*Collected material*:
-- BEGIN --
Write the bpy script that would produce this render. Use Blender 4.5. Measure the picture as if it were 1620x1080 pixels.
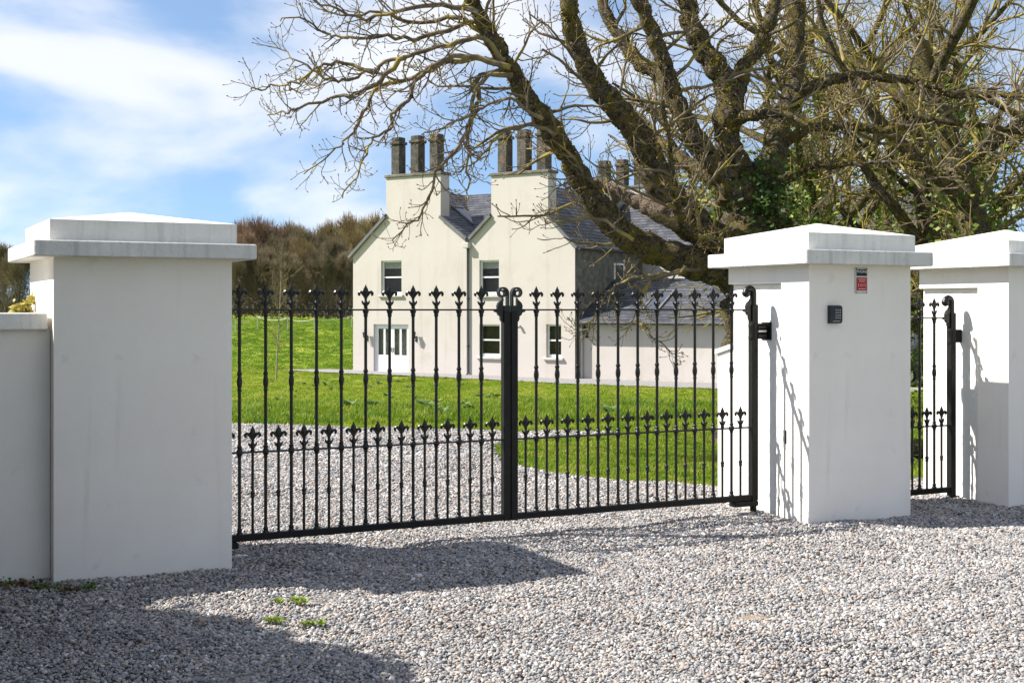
import bpy, math, random
import numpy as np
from mathutils import Vector, Matrix

R = math.radians
rnd = random.Random(7)
rng = np.random.default_rng(7)
sc = bpy.context.scene
for o in list(bpy.data.objects):
    bpy.data.objects.remove(o)
COL = sc.collection

# ------------------------------------------------------------------ camera
F = 2100.0            # focal length in pixels of a 1620-wide frame
EYE = 1.55
HOR = 490.0
cam_d = bpy.data.cameras.new('camera')
cam = bpy.data.objects.new('camera', cam_d)
COL.objects.link(cam)
cam.location = (0, 0, EYE)
cam.rotation_euler = (R(90), 0, 0)
cam_d.sensor_width = 36
cam_d.lens = 36 * F / 1620
cam_d.shift_y = (HOR - 540) / 1620
cam_d.clip_start = 0.1
cam_d.clip_end = 4000
sc.camera = cam

# ------------------------------------------------------------------ sun + sky
SUN_D = Vector((1.98, -0.10, -1.94)).normalized()      # the way light travels
el = math.asin(-SUN_D.z)
to_sun = -SUN_D
az = math.atan2(to_sun.x, to_sun.y)                    # clockwise from +Y
sun_d = bpy.data.lights.new('sun', 'SUN')
sun_d.energy = 5.0
sun_d.angle = R(0.53)
sun_d.color = (1.0, 0.95, 0.87)
sun = bpy.data.objects.new('sun', sun_d)
COL.objects.link(sun)
sun.location = (-20, 5, 30)
sun.rotation_euler = SUN_D.to_track_quat('-Z', 'Y').to_euler()

world = bpy.data.worlds.new('World')
sc.world = world
world.use_nodes = True
wn, wl = world.node_tree.nodes, world.node_tree.links
wn.clear()
def N(nodes, typ, **kw):
    n = nodes.new(typ)
    for k, v in kw.items():
        if k == 'inp':
            for i, x in v.items():
                n.inputs[i].default_value = x
        else:
            setattr(n, k, v)
    return n
w_out = N(wn, 'ShaderNodeOutputWorld')
w_bg = N(wn, 'ShaderNodeBackground', inp={'Strength': 0.085})
sky = N(wn, 'ShaderNodeTexSky', sky_type='NISHITA', sun_disc=False, sun_elevation=el, sun_rotation=az,
        air_density=0.85, dust_density=0.15, ozone_density=2.2, altitude=50)
tc = N(wn, 'ShaderNodeTexCoord')
mp = N(wn, 'ShaderNodeMapping')
mp.inputs['Scale'].default_value = (1.0, 1.0, 2.3)
mp.inputs['Location'].default_value = (11.1, 3.1, 0.45)
nz = N(wn, 'ShaderNodeTexNoise', inp={'Scale': 5.2, 'Detail': 8.0, 'Roughness': 0.5, 'Distortion': 0.2})
cr = N(wn, 'ShaderNodeValToRGB')
cr.color_ramp.interpolation = 'EASE'
cr.color_ramp.elements[0].position = 0.38
cr.color_ramp.elements[1].position = 0.66
cr.color_ramp.elements[0].color = (0.12, 0.12, 0.12, 1)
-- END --
*Written request*: Write out, word for word, the lines from the start of the data through the one holding "COL = sc.collection". Omit pictures.

*In response*:
Write the bpy script that would produce this render. Use Blender 4.5. Measure the picture as if it were 1620x1080 pixels.
import bpy, math, random
import numpy as np
from mathutils import Vector, Matrix

R = math.radians
rnd = random.Random(7)
rng = np.random.default_rng(7)
sc = bpy.context.scene
for o in list(bpy.data.objects):
    bpy.data.objects.remove(o)
COL = sc.collection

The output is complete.